Great post Steve, and I think the line about building a life you love is extremely important. I’ve been guilty of falling into the trap of thinking that reaching my FIRE goal will somehow magically make every moment more enjoyable. Over the last 1-2 years, I’ve been thinking much more about my plan for after I retire and starting to fit more of those things into my life now.
While I had a plan in place it wasn’t a sure thing I knew I could pull off. I got lucky that a number of key things fell into place at just the right time. I would have had to go with a different plan B if plan A had not come together like it did. For many people a perfectly good plan may be to decompress for six months and then to begin to form a plan. We are all so unique in our skill sets and in what makes lights us up. And often we are not great judges of what we like until we try a few alternatives. The fact that you are already thinking ahead about more than just hitting a number shows you are the kind of person that is going to enjoy putting a plan together. Plus, if money is not a pressing concern anymore you have great freedom to try, fail, and repeat as many times as it takes!
Great post, Steveark!
I love how you describe things.
Unfortunately it feels like I’m running away from something, rather than against it.
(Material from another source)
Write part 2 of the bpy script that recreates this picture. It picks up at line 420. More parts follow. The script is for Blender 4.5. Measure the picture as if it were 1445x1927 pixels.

How much did you retire on 3 years ago?
Sorry I missed this comment until now. I’ve always been cagey about our net worth because my identity has been leaking out among some of my friends despite my attempts to remain clandestine. I usually just leave it at several million, one of which I inherited. I could have retired much earlier but one, I didn’t even know it was a thing! And two, I still was enjoying the job too much to leave.